Leo Strauss as a young man had condemned Spinoza for his concept of unlimited secularization, but credited him later in his life for his genuine foundation of liberal democracy. Thus it might be argued that Smith's invisible hand is an adaptation of Spinoza's formula of 'souls in all things' in the sense that God's touching and blessing everything that appears on the market place is sort of accreditation for anonymous individual market participants that were supposed to drive the whole economy. For Spinoza represented man's body and mind as just finite modes of God's attributes of thought and extension and just as in God these two attributes were to be united, he figures, human mind and body ought to be too. And in Smith's system of natural freedom, the invisible hand seems to be the agent of choice submerged into the intangible workings of the market.

Which brings us straight back to the controversy on the legacy of Smith. Basically both sides missed the point. And this has to do with the Scottish enlightenments recognition that human intelligence is too weak to design our own economic cosmos, leading Smith to acknowledge the need for sort of divine blessing of the market with the invisible hand. However the devout enlightened Catholic Lord Acton, for one, convinced himself that without Smith laying the groundwork of the objectivist turn of value, Marx could never have succeeded in destabilizing modern capitalism for centuries to come. On the other hand many deists like Smith were well aware of the risks of botched secularization – a secularization that did not implement a replacement for divine order encouraging human restraint. Today most economists clandestinely admit that besides the risk-prone bankers, spendthrift consumers in the Anglosphere brought about the present lending crisis. In the Euro zone the entitlement culture is more to be blamed, both calamities indicating a surfeit of the old familiar Mandevillian vices and the failure of his concept rather than that of the market as such.

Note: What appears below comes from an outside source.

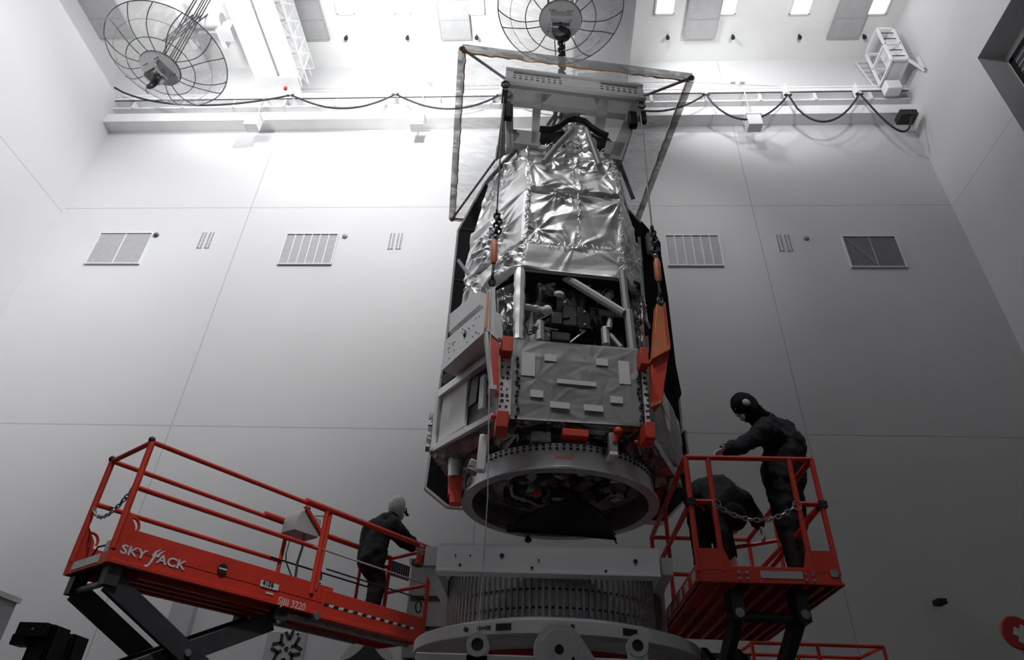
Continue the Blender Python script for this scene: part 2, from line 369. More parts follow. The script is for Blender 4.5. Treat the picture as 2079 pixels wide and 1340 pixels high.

In response, the wisdom of the markets seems to resort to prudence of subjective purchasing power and mute estimation of values with the return of Austrian economics. Since the human brain remains today the last little known province of the human body, not very much in this respect has changed really since the days of the Salamanca Jesuits. Hence the London riots and the transatlantic dispute on rating agencies remind us of the importance of the principle fact that the value of a thing is up to the community, part of which are the investors. And it remains obscured in the head of any particular of them and utterly subjective, even though there may be herd instincts. And that is what the rioters and the investors are sharing in a strange coincidence.

Brief comments:

There is so much here that one could discuss.  And while the article deserves more, I'd like to  offer only a few comments:

For Christians had always grounded the highest value in the individual, every single man being created equal to any other in the image of God.

This perhaps should not be taken literally as it is given.  Rightly understood, the highest value can never be grounded in human things, or for that matter within the individual.  The only way that I can understand is to think about a thing's natural end.  Thus, to use the example of Aquinas' Christian thinking, the natural end of man is God, therefore the highest value must be directed toward achieving this end. But the highest value is not the individual qua individual in this view.

[Spinoza] basically argued that the Hebrew Bible is not philosophy but all about obedience, that's why he is being regarded as the father of liberalism.

I'd like to only point out that Strauss (among others) would argue Thomas Hobbes to be the  founder of liberalism (see his Political Philosophy of Hobbes and his Notes on Carl Schmitt's Concept of the Political for very early Straussian arguments).  Here, liberalism is set against an older, classical idea, wherein (to take Aristotle as an example) the City is prior to the individual.  Hobbes effected an inversion wherein individual men are prior to the civil covenant which is an artificial creation.  Also, Strauss would find an even earlier inversion in the thinking of Machiavelli.

Now it is fair to observe that exactly this lynch pin of the British system of market economics has been utterly rejected by the London mob of recent weeks. For this mob was composed of people who shortchanged the system of mutual contributions and work for society in exchange for goods.

This is very interesting and quite welcome: an economic critique exposing the fundamental immorality of the crowd.  Some others, in a morbidly humorous way, have called the phenomenon "ghetto shopping." 

Therefore everybody heads naturally in a different direction with regard to one’s personal advantage.

Once again, I would be careful about taking this too literally, as some groups tend to act out of a collective interest even within their individualistic actions.